17 more kids drown in sea
At least 17 children drowned when three boats sank en route from Turkey to Greece, officials said Friday, the latest tragedy to strike migrants braving wintry seas to seek asylum in Europe.
Nine adults also lost their lives when the boats went down, with the drownings once again highlighting the human cost as Europe struggles with its worst migrant crisis since World War II.
Although rescue officials in Greece and Turkey managed to pull another 157 people from the water, such drownings have become an almost daily occurrence as thousands of people brave high seas and wintry weather to make the crossing on flimsy, overloaded boats.
Greek Prime Minister Alexis Tsipras yesterday said he felt "shame" over "the inability of Europe to deal effectively with this human drama".
Speaking in parliament, the left-wing Syriza leader condemned the "level of debate at a senior level, where one is passing the buck to the other" in the EU.
"Crocodile tears are being shed for the dead children on the shores of the Aegean, because dead children always arouse sorrow, but what about the children that are alive who come in thousands and are packed on the refugee trail? Nobody cares for them," Tsipras added.

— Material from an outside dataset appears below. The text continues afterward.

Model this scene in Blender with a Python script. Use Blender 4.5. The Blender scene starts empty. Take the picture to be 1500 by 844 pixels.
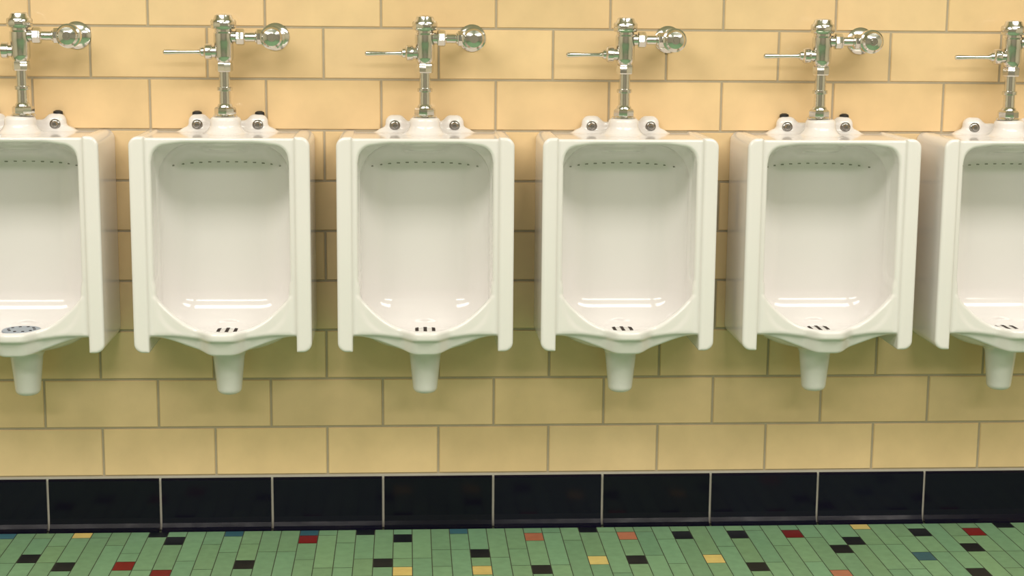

Most of the deaths occurred off the Greek islands of Kalymnos and Rhodes, where 22 people drowned, among them 13 children, when two boats went down overnight, port officials said yesterday.
In total, 138 people were rescued from the two boats, with the coastguard continuing its search for survivors.
To the north, an AFP correspondent witnessed another boat foundering off the island of Lesbos, with a group of desperate people perched on the roof screaming for help.
Another four young children, all of them Syrian, drowned when their flimsy boat heading for Lesbos capsized in bad weather, although the Turkish coastguard rescued 19 other people, the Dogan news agency reported.
The latest deaths came after 17 people drowned off Lesbos and Samos on Wednesday, 11 of them children.
Despite worsening weather at the onset of winter that has made the already hazardous sea voyage even more dangerous, a record 48,000 refugees and migrants arrived last week in Greece, the International Organization for Migration (IOM) said.